Bergführer Luis hat bei der Manöverkritik mehr lobende Worte als kritische Anmerkungen für unsere Teamleistung. Noch gestern früh sind wir als Schneeschuh‐Greenhörner bei Schneeregen das Schwarzwassertal hochgestapft. Ein Lavinensuchgerät hatte ich nie zuvor gesehen. Meine gesamte Wintersporterfahrung bestand aus flachen Rodelhängen in der Schulzeit und ein paar Wanderungen im Thüringer Wald.
Da der Wetterbericht für die nächsten Tage keine wesentliche Besserung versprach, sind wir gleich am ersten Nachmittag über den Gerlachsattel Richtung Hählekopf gewandert. Nasser Schneeregen wechselte sich mit feinen Hagelkörnern ab, die uns mit kräftigen Böen ins Gesicht bliesen.

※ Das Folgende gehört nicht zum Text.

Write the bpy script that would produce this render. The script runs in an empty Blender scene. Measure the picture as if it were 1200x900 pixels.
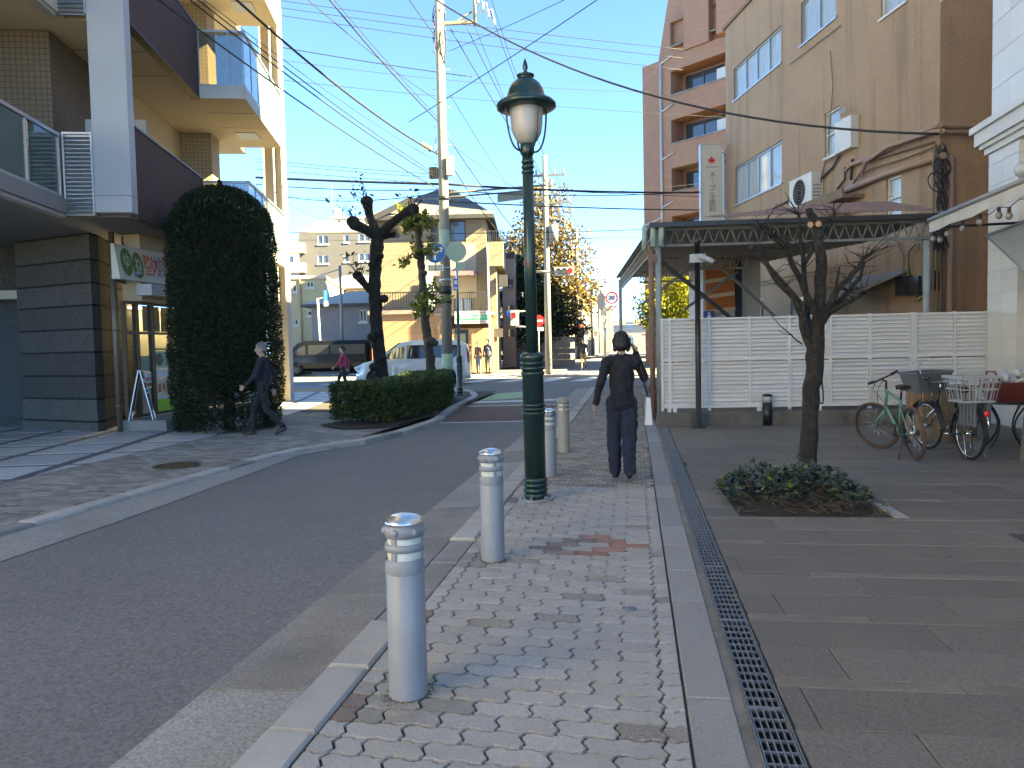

Auf dem letzten Anstieg vor dem Gipfel fanden wir mit den Schneeschuhen immer schlechter Halt. Der lockere Neuschnee hatte keine Verbindung mit dem vereisten Untergrund. Ich hatte mich in Oberstdorf entschieden, meine eigenen Schneeschuhe in der klassischen Bauform (bespannter Alu‐Rahmen) zu benutzen. Im Tiefschnee hatte ich auch deutlich besseren Auftrieb als die Gruppe mit ihren kleineren Kunststoffschuhen. Aber jetzt bei einer Hangneigung über 30 Grad begann ich an meiner Entscheidung zu zweifeln. Sobald sich etwas Schnee unter den Sohlen aufstollte, hatte ich mit den kurzen Seitenkrallen nur noch wenig Halt und war derjenige der am langsamsten vorankam. Vor dem Gipfel wurde der Wind von vorn immer stärker. Wir befanden uns in einer großen weißgrauen Suppe. Zehn Meter unter dem Gipfel gab Bergführer Luis den Befehl zum Rückzug. Keiner widersprach. In der Nacht zum Sonntag hatte sich durch 30 cm Neuschnee die Gefahrenlage weiter verschlechtert. An die geplante Rundtour war nicht zu denken. Wir verbrachten den Tag mit theoretischen und praktischen Übungen zur Lawinenkunde und ‐rettung bis es am Nachmittag plötzlich hieß:
"Lawinenalarm .... Mehrfachverschüttung hangaufwärts" Aufgeschrieben von Gero Gerber auf der Rückfahrt vom Schneeschuheinsteigerkurs der OASE‐Alpinschule Oberstdorf am 3.2.2013, Fotos von Carola und Torsten
P.S.: Die verschütteten und von uns geretteten Wolldecken haben sich gut erholt und sind auf der Schwarzwasserhütte wieder im regulären Einsatz.